SONGE
Le pigeon reviendra-t-il ?
Sami a 12 ans et vit en Cisjordanie, tout à côté du mur de séparation avec Israël. Pour retrouver son pigeon voyageur, il se rend d’abord à Bethléem chez son oncle qui lui avait offert le volatile. Puis ils se rendent ensemble en Israël, d’où est originaire le pigeon…

En Palestine tout le monde a perdu quelqu’un de proche, un père, un frère, une fille. Aucune famille n’est épargnée par le deuil ou par l’attente d’un retour d’exil incertain. Sami n’a pas vu son père depuis sept ans, date à laquelle il a été incarcéré pour une soi-disant agression de colons israéliens voulant s’approprier ses terres. Alors pourquoi faire tant de cas d’un simple pigeon voyageur, un volatile qui ne suscite en général que peu d’empathie chez les humains ? C’est sans doute que l’espoir de le retrouver ne parait pas si irréaliste, tandis que les chances de revoir son père sont si minces.

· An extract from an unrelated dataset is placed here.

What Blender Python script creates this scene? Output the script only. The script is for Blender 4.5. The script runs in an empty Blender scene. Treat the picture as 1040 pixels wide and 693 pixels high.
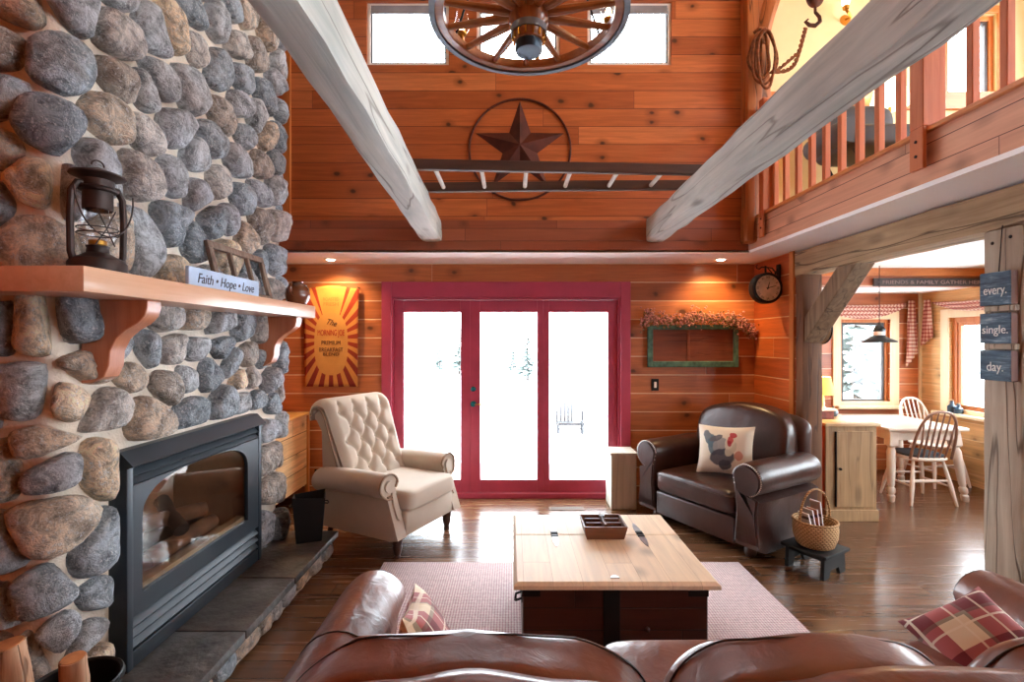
import bpy, bmesh, math, random
from mathutils import Vector, Matrix, noise as mnoise
random.seed(7)
PI = math.pi
SC = bpy.context.scene
COL = SC.collection
F, CX, CY, CH = 490.0, 520.0, 346.5, 1.6
def at(px, py, d):
    """photo pixel + distance from the camera plane -> point in the room"""
    return Vector(((px - CX) / F * d, d, CH + (CY - py) / F * d))

# ------------------------------------------------------------------ mesh builder
class MB:
    def __init__(s): s.bm = bmesh.new()
    def faces(s, vs, fs):
        v = [s.bm.verts.new(p) for p in vs]
        for f in fs:
            try: s.bm.faces.new([v[i] for i in f])
            except ValueError: pass
        return v
    def box(s, x0, x1, y0, y1, z0, z1, M=None):
        vs = [Vector((x, y, z)) for x in (x0, x1) for y in (y0, y1) for z in (z0, z1)]
        if M is not None: vs = [M @ v for v in vs]
        s.faces(vs, [(0,1,3,2),(4,6,7,5),(0,4,5,1),(2,3,7,6),(0,2,6,4),(1,5,7,3)])
        return s
    def bevbox(s, x0, x1, y0, y1, z0, z1, r=0.02, seg=3, M=None):
        t = bmesh.new()
        m = Matrix.Translation(((x0+x1)/2, (y0+y1)/2, (z0+z1)/2)) @ Matrix.Diagonal((x1-x0, y1-y0, z1-z0, 1))
        bmesh.ops.create_cube(t, size=1, matrix=m)
        bmesh.ops.bevel(t, geom=t.edges[:], offset=r, segments=seg, profile=0.5, affect='EDGES')
        s.absorb(t, M); return s
    def absorb(s, t, M=None):
        t.verts.ensure_lookup_table()
        for i, v in enumerate(t.verts): v.index = i
        nv = [s.bm.verts.new((M @ v.co) if M is not None else v.co) for v in t.verts]
        for f in t.faces:
            try: s.bm.faces.new([nv[v.index] for v in f.verts])
            except ValueError: pass
        t.free()
    def ring_tube(s, rings, closed=False, cap=True):
        rv = [[s.bm.verts.new(p) for p in r] for r in rings]
        n = len(rv[0]); m = len(rv)
        for i in range(m if closed else m - 1):
            a, b = rv[i], rv[(i+1) % m]
            for j in range(n):
                try: s.bm.faces.new((a[j], a[(j+1)%n], b[(j+1)%n], b[j]))
                except ValueError: pass
        if cap and not closed:
            try: s.bm.faces.new(rv[0][::-1]); s.bm.faces.new(rv[-1])
            except ValueError: pass
        return s
    def tube(s, pts, r, seg=8, closed=False, flat=1.0):
        pts = [Vector(p) for p in pts]; n = len(pts)
        rs = r if isinstance(r, (list, tuple)) else [r]*n
        rings = []; up = None
        for i, p in enumerate(pts):
            if closed: t = pts[(i+1)%n] - pts[i-1]
            else: t = pts[min(i+1, n-1)] - pts[max(i-1, 0)]
            if t.length < 1e-9: t = Vector((0,0,1))
            t.normalize()
            if up is None:
                a = Vector((0,0,1)) if abs(t.z) < .9 else Vector((1,0,0))
                up = (a - t*a.dot(t)).normalized()
            else:
                up = up - t*up.dot(t)
                up = up.normalized() if up.length > 1e-6 else Vector((1,0,0))
            sd = t.cross(up)
            rings.append([p + (up*math.cos(2*PI*k/seg)*flat + sd*math.sin(2*PI*k/seg))*rs[i] for k in range(seg)])
        return s.ring_tube(rings, closed)
    def cyl(s, p0, p1, r0, r1=None, seg=16):
        return s.tube([p0, p1], [r0, r0 if r1 is None else r1], seg)
    def lathe(s, prof, M=None, seg=24, cap=True):
        rings = []
        for r, z in prof:
            ring = [Vector((r*math.cos(2*PI*k/seg), r*math.sin(2*PI*k/seg), z)) for k in range(seg)]
            if M is not None: ring = [M @ p for p in ring]
            rings.append(ring)
        return s.ring_tube(rings, cap=cap)
    def prism(s, poly, axis, a0, a1, M=None):
        """poly in the two other axes (cyclic order), extruded along axis 'x','y','z'"""
        def mk(p, a):
            if axis == 'x': v = Vector((a, p[0], p[1]))
            elif axis == 'y': v = Vector((p[0], a, p[1]))
            else: v = Vector((p[0], p[1], a))
            return M @ v if M is not None else v
        n = len(poly)
        vs = [s.bm.verts.new(mk(p, a0)) for p in poly] + [s.bm.verts.new(mk(p, a1)) for p in poly]
        s.bm.faces.new(vs[:n][::-1]); s.bm.faces.new(vs[n:])
        for i in range(n): s.bm.faces.new((vs[i], vs[(i+1)%n], vs[n+(i+1)%n], vs[n+i]))
        return s
    def ell(s, c, rx, ry, rz, seg=16, rings=10, M=None):
        t = bmesh.new()
        bmesh.ops.create_uvsphere(t, u_segments=seg, v_segments=rings, radius=1)
        m = Matrix.Translation(c) @ Matrix.Diagonal((rx, ry, rz, 1))
        if M is not None: m = M @ m
        s.absorb(t, m); return s
    def superell(s, c, w, d, h, e1=.4, e2=.4, seg=40, rings=20, M=None, nz=0, nsc=6, seed=0):
        sg = lambda v, e: math.copysign(abs(v)**e, v)
        t = bmesh.new(); grid = []
        for i in range(rings+1):
            ph = -PI/2 + PI*i/rings; row = []
            if i in (0, rings): row = [t.verts.new((0, 0, h/2*sg(math.sin(ph), e1)))]*seg
            else:
                for j in range(seg):
                    th = 2*PI*j/seg
                    p = Vector((w/2*sg(math.cos(ph), e1)*sg(math.cos(th), e2), d/2*sg(math.cos(ph), e1)*sg(math.sin(th), e2), h/2*sg(math.sin(ph), e1)))
                    row.append(t.verts.new(p))
            grid.append(row)
        for i in range(rings):
            for j in range(seg):
                k = (j+1) % seg; vs = []
                for v in (grid[i][j], grid[i][k], grid[i+1][k], grid[i+1][j]):
                    if v not in vs: vs.append(v)
                if len(vs) > 2:
                    try: t.faces.new(vs)
                    except ValueError: pass
        if nz:
            for v in t.verts:
                n = mnoise.noise(v.co*nsc + Vector((seed*7.1, seed*3.3, seed)))
                v.co += v.co.normalized()*n*nz
        m = Matrix.Translation(c)
        s.absorb(t, M @ m if M is not None else m); return s
    def throw(s, w, d, h, M=None, n=16, pinch=.09):
        top, bot = {}, {}
        for i in range(n+1):
            for j in range(n+1):
                u, v = -1+2*i/n, -1+2*j/n
                e = max(0, (1-u*u)*(1-v*v))**.42
                x = w/2*u*(1-pinch*(1-v*v)); y = d/2*v*(1-pinch*(1-u*u))
                rim = i in (0, n) or j in (0, n)
                f = (lambda q: M @ q) if M is not None else (lambda q: q)
                nn = mnoise.noise(Vector((u*2.3+w*9, v*2.3, h*30)))*.1
                top[i,j] = s.bm.verts.new(f(Vector((x, y, h/2*e*(1+nn)))))
                bot[i,j] = top[i,j] if rim else s.bm.verts.new(f(Vector((x, y, -h/2*e))))
        for i in range(n):
            for j in range(n):
                s.bm.faces.new((top[i,j], top[i+1,j], top[i+1,j+1], top[i,j+1]))
                s.bm.faces.new((bot[i,j+1], bot[i+1,j+1], bot[i+1,j], bot[i,j]))
        return s
    def jitter(s, amt, sc, seed=0):
        for v in s.bm.verts:
            p = v.co*sc + Vector((seed, seed*2.3, -seed))
            v.co += Vector((mnoise.noise(p), mnoise.noise(p+Vector((31,0,0))), mnoise.noise(p+Vector((0,57,0)))))*amt
        return s
    def build(s, name, mat, parent=None, smooth=35, bevel=0, bseg=2, sub=0):
        bmesh.ops.recalc_face_normals(s.bm, faces=s.bm.faces[:])
        me = bpy.data.meshes.new(name); s.bm.to_mesh(me); s.bm.free()
        if smooth:
            for p in me.polygons: p.use_smooth = True
            me.set_sharp_from_angle(angle=math.radians(smooth))
        for m in (mat if isinstance(mat, (list, tuple)) else [mat]): me.materials.append(m)
        o = bpy.data.objects.new(name, me); COL.objects.link(o)
        if parent is not None: o.parent = parent
        if bevel:
            b = o.modifiers.new('bevel', 'BEVEL'); b.width = bevel; b.segments = bseg; b.limit_method = 'ANGLE'; b.angle_limit = math.radians(40)
        if sub:
            b = o.modifiers.new('sub', 'SUBSURF'); b.levels = sub; b.render_levels = sub
        return o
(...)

Mais sans être irréaliste la quête de Sami s’annonce tout de même comme un parcours du combattant. Il doit d’abord rejoindre son oncle à Bethléem par ses propres moyens. Or il n’est guère aisé de voyager en Cisjordanie, à plus forte raison quand on a douze ans. Hélas le pigeon n’est pas retourné chez l’oncle qui l’avait acheté pour son neveu. Ils doivent donc se rendre à Jérusalem ouest afin de questionner le vendeur, et par conséquent traverser la frontière la plus sensible au monde. Le pigeon n’étant pas plus retourné chez le vendeur que chez l’oncle, ils poursuivent jusqu’à Haïfa, ville côtière où le pigeon est né, qui s’avère également être le lieu d’origine de la famille de Sami. Son grand père y a travaillé sur les docks avant d’être expulsé par Israël.
Bien évidemment, le pigeon fugitif renvoi à l’image du père de Sami qui a comme disparu pour lui. C’est plus largement l’image de toute une famille déracinée par les tourments de la guerre. On peut également y voir une allégorie d’une paix qui se dérobe systématiquement quand on croit l’atteidre. Après tout la colombe, oiseau symbolisant la paix, n’est qu’un pigeon blanc. Et de cette histoire qui semble inconséquente, Rashid Masharawi tire un subtil conte philosophique sur l’absence et le deuil qui en découle. Sans oublier une critique politique de la condition du peuple palestinien, qui semble inévitable dès qu’on aborde le sujet. Mais qu’on ne s’y trompe pas, "Songe" est davantage un film sensible qu’un film coup de poing. À l’inverse de ce que nous offre généralement le cinéma palestinien, un cinéma bien vivace en dépit du contexte difficile. Et on espère bien qu’il ne perdra rien de cette vivacité.